## START Supplied material

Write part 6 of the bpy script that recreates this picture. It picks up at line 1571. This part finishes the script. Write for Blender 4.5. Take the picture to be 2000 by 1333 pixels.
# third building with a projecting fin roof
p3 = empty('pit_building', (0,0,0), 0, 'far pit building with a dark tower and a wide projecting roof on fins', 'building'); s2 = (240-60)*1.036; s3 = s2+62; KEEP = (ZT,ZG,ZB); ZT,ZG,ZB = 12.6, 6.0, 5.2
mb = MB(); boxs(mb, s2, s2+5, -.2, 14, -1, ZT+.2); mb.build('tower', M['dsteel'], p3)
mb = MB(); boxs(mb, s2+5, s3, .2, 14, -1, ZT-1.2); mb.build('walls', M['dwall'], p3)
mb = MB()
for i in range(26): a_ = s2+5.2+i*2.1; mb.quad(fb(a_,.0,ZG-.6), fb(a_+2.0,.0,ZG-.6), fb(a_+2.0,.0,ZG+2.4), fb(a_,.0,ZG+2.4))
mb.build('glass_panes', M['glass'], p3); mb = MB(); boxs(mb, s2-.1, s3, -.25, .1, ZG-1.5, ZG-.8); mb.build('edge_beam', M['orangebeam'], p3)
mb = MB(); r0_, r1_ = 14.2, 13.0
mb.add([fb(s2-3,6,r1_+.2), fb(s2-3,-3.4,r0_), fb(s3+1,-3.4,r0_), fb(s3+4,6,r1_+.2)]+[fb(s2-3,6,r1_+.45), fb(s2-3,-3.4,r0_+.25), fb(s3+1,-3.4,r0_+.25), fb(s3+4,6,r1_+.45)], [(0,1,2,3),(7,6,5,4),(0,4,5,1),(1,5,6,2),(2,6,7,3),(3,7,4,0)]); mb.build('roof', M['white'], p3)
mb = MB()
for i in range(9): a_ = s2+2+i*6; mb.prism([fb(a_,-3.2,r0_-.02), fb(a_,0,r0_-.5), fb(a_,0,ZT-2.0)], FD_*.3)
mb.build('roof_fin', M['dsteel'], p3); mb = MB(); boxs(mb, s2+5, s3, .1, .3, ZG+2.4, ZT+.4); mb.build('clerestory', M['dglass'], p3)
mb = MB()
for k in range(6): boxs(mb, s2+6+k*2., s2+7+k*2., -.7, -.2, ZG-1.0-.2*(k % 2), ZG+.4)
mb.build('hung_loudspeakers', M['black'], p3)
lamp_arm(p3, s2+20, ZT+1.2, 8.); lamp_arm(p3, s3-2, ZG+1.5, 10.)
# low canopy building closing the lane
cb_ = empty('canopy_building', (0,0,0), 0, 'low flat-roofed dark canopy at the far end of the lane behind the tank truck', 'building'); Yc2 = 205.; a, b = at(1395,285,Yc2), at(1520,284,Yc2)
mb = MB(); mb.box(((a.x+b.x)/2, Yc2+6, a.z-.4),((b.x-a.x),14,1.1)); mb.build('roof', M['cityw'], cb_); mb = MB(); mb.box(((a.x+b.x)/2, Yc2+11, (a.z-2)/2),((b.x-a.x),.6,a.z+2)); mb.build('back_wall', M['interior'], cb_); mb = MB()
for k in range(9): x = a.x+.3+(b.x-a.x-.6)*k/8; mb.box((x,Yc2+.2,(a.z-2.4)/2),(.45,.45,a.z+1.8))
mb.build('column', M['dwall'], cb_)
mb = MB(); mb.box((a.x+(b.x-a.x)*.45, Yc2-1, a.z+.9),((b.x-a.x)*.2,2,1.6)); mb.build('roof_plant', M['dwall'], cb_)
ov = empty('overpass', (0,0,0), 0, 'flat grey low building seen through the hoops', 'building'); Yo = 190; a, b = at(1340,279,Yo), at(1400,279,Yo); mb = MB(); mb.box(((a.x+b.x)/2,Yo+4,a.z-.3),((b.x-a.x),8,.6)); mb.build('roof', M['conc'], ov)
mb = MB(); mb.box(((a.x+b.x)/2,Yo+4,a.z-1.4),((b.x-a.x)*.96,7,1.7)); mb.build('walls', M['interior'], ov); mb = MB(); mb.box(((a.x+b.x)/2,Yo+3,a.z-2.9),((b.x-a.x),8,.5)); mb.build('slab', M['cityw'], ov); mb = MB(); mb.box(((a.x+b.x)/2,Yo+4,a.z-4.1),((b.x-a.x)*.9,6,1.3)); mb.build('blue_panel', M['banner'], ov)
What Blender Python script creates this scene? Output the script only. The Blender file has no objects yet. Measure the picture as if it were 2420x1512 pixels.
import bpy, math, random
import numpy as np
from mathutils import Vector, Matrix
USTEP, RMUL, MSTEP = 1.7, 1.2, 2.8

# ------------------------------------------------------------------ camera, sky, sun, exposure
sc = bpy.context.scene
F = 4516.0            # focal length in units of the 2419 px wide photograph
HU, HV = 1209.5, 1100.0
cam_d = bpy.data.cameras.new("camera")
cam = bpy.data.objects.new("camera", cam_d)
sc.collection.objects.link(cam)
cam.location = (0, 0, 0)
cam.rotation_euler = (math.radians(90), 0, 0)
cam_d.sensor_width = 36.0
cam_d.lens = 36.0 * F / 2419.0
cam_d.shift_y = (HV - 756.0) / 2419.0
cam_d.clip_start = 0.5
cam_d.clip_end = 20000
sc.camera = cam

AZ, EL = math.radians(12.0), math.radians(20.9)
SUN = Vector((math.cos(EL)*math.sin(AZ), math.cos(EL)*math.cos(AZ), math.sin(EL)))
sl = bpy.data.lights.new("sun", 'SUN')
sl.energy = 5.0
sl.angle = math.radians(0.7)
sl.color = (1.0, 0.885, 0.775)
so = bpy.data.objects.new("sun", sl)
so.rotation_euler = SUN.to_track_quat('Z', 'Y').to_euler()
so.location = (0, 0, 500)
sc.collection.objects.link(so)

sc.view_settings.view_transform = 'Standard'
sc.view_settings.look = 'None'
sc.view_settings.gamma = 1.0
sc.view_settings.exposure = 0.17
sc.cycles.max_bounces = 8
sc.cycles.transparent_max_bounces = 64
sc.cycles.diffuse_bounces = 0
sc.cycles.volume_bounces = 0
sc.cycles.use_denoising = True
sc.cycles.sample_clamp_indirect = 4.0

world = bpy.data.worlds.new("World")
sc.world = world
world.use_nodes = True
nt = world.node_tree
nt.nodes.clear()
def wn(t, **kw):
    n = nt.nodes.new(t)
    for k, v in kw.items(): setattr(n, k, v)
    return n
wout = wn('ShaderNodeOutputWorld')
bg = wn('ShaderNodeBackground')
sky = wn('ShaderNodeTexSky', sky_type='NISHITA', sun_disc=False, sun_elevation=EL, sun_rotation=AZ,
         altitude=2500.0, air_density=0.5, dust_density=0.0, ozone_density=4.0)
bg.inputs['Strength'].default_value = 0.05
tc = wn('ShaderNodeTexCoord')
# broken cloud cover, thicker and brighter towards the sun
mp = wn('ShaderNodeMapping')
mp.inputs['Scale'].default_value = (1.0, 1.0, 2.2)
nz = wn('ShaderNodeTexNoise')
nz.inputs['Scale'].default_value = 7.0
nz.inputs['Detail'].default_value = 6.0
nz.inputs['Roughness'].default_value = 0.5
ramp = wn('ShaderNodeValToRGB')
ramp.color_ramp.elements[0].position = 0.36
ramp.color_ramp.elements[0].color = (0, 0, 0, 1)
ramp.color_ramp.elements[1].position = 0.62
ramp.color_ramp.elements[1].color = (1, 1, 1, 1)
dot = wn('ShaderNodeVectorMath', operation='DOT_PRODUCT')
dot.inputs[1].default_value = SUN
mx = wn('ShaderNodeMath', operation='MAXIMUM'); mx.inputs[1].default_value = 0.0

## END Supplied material

## Given instruction
Return the material in full, exactly as shown.

## Output
Write part 6 of the bpy script that recreates this picture. It picks up at line 1571. This part finishes the script. Write for Blender 4.5. Take the picture to be 2000 by 1333 pixels.
# third building with a projecting fin roof
p3 = empty('pit_building', (0,0,0), 0, 'far pit building with a dark tower and a wide projecting roof on fins', 'building'); s2 = (240-60)*1.036; s3 = s2+62; KEEP = (ZT,ZG,ZB); ZT,ZG,ZB = 12.6, 6.0, 5.2
mb = MB(); boxs(mb, s2, s2+5, -.2, 14, -1, ZT+.2); mb.build('tower', M['dsteel'], p3)
mb = MB(); boxs(mb, s2+5, s3, .2, 14, -1, ZT-1.2); mb.build('walls', M['dwall'], p3)
mb = MB()
for i in range(26): a_ = s2+5.2+i*2.1; mb.quad(fb(a_,.0,ZG-.6), fb(a_+2.0,.0,ZG-.6), fb(a_+2.0,.0,ZG+2.4), fb(a_,.0,ZG+2.4))
mb.build('glass_panes', M['glass'], p3); mb = MB(); boxs(mb, s2-.1, s3, -.25, .1, ZG-1.5, ZG-.8); mb.build('edge_beam', M['orangebeam'], p3)
mb = MB(); r0_, r1_ = 14.2, 13.0
mb.add([fb(s2-3,6,r1_+.2), fb(s2-3,-3.4,r0_), fb(s3+1,-3.4,r0_), fb(s3+4,6,r1_+.2)]+[fb(s2-3,6,r1_+.45), fb(s2-3,-3.4,r0_+.25), fb(s3+1,-3.4,r0_+.25), fb(s3+4,6,r1_+.45)], [(0,1,2,3),(7,6,5,4),(0,4,5,1),(1,5,6,2),(2,6,7,3),(3,7,4,0)]); mb.build('roof', M['white'], p3)
mb = MB()
for i in range(9): a_ = s2+2+i*6; mb.prism([fb(a_,-3.2,r0_-.02), fb(a_,0,r0_-.5), fb(a_,0,ZT-2.0)], FD_*.3)
mb.build('roof_fin', M['dsteel'], p3); mb = MB(); boxs(mb, s2+5, s3, .1, .3, ZG+2.4, ZT+.4); mb.build('clerestory', M['dglass'], p3)
mb = MB()
for k in range(6): boxs(mb, s2+6+k*2., s2+7+k*2., -.7, -.2, ZG-1.0-.2*(k % 2), ZG+.4)
mb.build('hung_loudspeakers', M['black'], p3)
lamp_arm(p3, s2+20, ZT+1.2, 8.); lamp_arm(p3, s3-2, ZG+1.5, 10.)
# low canopy building closing the lane
cb_ = empty('canopy_building', (0,0,0), 0, 'low flat-roofed dark canopy at the far end of the lane behind the tank truck', 'building'); Yc2 = 205.; a, b = at(1395,285,Yc2), at(1520,284,Yc2)
mb = MB(); mb.box(((a.x+b.x)/2, Yc2+6, a.z-.4),((b.x-a.x),14,1.1)); mb.build('roof', M['cityw'], cb_); mb = MB(); mb.box(((a.x+b.x)/2, Yc2+11, (a.z-2)/2),((b.x-a.x),.6,a.z+2)); mb.build('back_wall', M['interior'], cb_); mb = MB()
for k in range(9): x = a.x+.3+(b.x-a.x-.6)*k/8; mb.box((x,Yc2+.2,(a.z-2.4)/2),(.45,.45,a.z+1.8))
mb.build('column', M['dwall'], cb_)
mb = MB(); mb.box((a.x+(b.x-a.x)*.45, Yc2-1, a.z+.9),((b.x-a.x)*.2,2,1.6)); mb.build('roof_plant', M['dwall'], cb_)
ov = empty('overpass', (0,0,0), 0, 'flat grey low building seen through the hoops', 'building'); Yo = 190; a, b = at(1340,279,Yo), at(1400,279,Yo); mb = MB(); mb.box(((a.x+b.x)/2,Yo+4,a.z-.3),((b.x-a.x),8,.6)); mb.build('roof', M['conc'], ov)
mb = MB(); mb.box(((a.x+b.x)/2,Yo+4,a.z-1.4),((b.x-a.x)*.96,7,1.7)); mb.build('walls', M['interior'], ov); mb = MB(); mb.box(((a.x+b.x)/2,Yo+3,a.z-2.9),((b.x-a.x),8,.5)); mb.build('slab', M['cityw'], ov); mb = MB(); mb.box(((a.x+b.x)/2,Yo+4,a.z-4.1),((b.x-a.x)*.9,6,1.3)); mb.build('blue_panel', M['banner'], ov)
What Blender Python script creates this scene? Output the script only. The Blender file has no objects yet. Measure the picture as if it were 2420x1512 pixels.
import bpy, math, random
import numpy as np
from mathutils import Vector, Matrix
USTEP, RMUL, MSTEP = 1.7, 1.2, 2.8

# ------------------------------------------------------------------ camera, sky, sun, exposure
sc = bpy.context.scene
F = 4516.0            # focal length in units of the 2419 px wide photograph
HU, HV = 1209.5, 1100.0
cam_d = bpy.data.cameras.new("camera")
cam = bpy.data.objects.new("camera", cam_d)
sc.collection.objects.link(cam)
cam.location = (0, 0, 0)
cam.rotation_euler = (math.radians(90), 0, 0)
cam_d.sensor_width = 36.0
cam_d.lens = 36.0 * F / 2419.0
cam_d.shift_y = (HV - 756.0) / 2419.0
cam_d.clip_start = 0.5
cam_d.clip_end = 20000
sc.camera = cam

AZ, EL = math.radians(12.0), math.radians(20.9)
SUN = Vector((math.cos(EL)*math.sin(AZ), math.cos(EL)*math.cos(AZ), math.sin(EL)))
sl = bpy.data.lights.new("sun", 'SUN')
sl.energy = 5.0
sl.angle = math.radians(0.7)
sl.color = (1.0, 0.885, 0.775)
so = bpy.data.objects.new("sun", sl)
so.rotation_euler = SUN.to_track_quat('Z', 'Y').to_euler()
so.location = (0, 0, 500)
sc.collection.objects.link(so)

sc.view_settings.view_transform = 'Standard'
sc.view_settings.look = 'None'
sc.view_settings.gamma = 1.0
sc.view_settings.exposure = 0.17
sc.cycles.max_bounces = 8
sc.cycles.transparent_max_bounces = 64
sc.cycles.diffuse_bounces = 0
sc.cycles.volume_bounces = 0
sc.cycles.use_denoising = True
sc.cycles.sample_clamp_indirect = 4.0

world = bpy.data.worlds.new("World")
sc.world = world
world.use_nodes = True
nt = world.node_tree
nt.nodes.clear()
def wn(t, **kw):
    n = nt.nodes.new(t)
    for k, v in kw.items(): setattr(n, k, v)
    return n
wout = wn('ShaderNodeOutputWorld')
bg = wn('ShaderNodeBackground')
sky = wn('ShaderNodeTexSky', sky_type='NISHITA', sun_disc=False, sun_elevation=EL, sun_rotation=AZ,
         altitude=2500.0, air_density=0.5, dust_density=0.0, ozone_density=4.0)
bg.inputs['Strength'].default_value = 0.05
tc = wn('ShaderNodeTexCoord')
# broken cloud cover, thicker and brighter towards the sun
mp = wn('ShaderNodeMapping')
mp.inputs['Scale'].default_value = (1.0, 1.0, 2.2)
nz = wn('ShaderNodeTexNoise')
nz.inputs['Scale'].default_value = 7.0
nz.inputs['Detail'].default_value = 6.0
nz.inputs['Roughness'].default_value = 0.5
ramp = wn('ShaderNodeValToRGB')
ramp.color_ramp.elements[0].position = 0.36
ramp.color_ramp.elements[0].color = (0, 0, 0, 1)
ramp.color_ramp.elements[1].position = 0.62
ramp.color_ramp.elements[1].color = (1, 1, 1, 1)
dot = wn('ShaderNodeVectorMath', operation='DOT_PRODUCT')
dot.inputs[1].default_value = SUN
mx = wn('ShaderNodeMath', operation='MAXIMUM'); mx.inputs[1].default_value = 0.0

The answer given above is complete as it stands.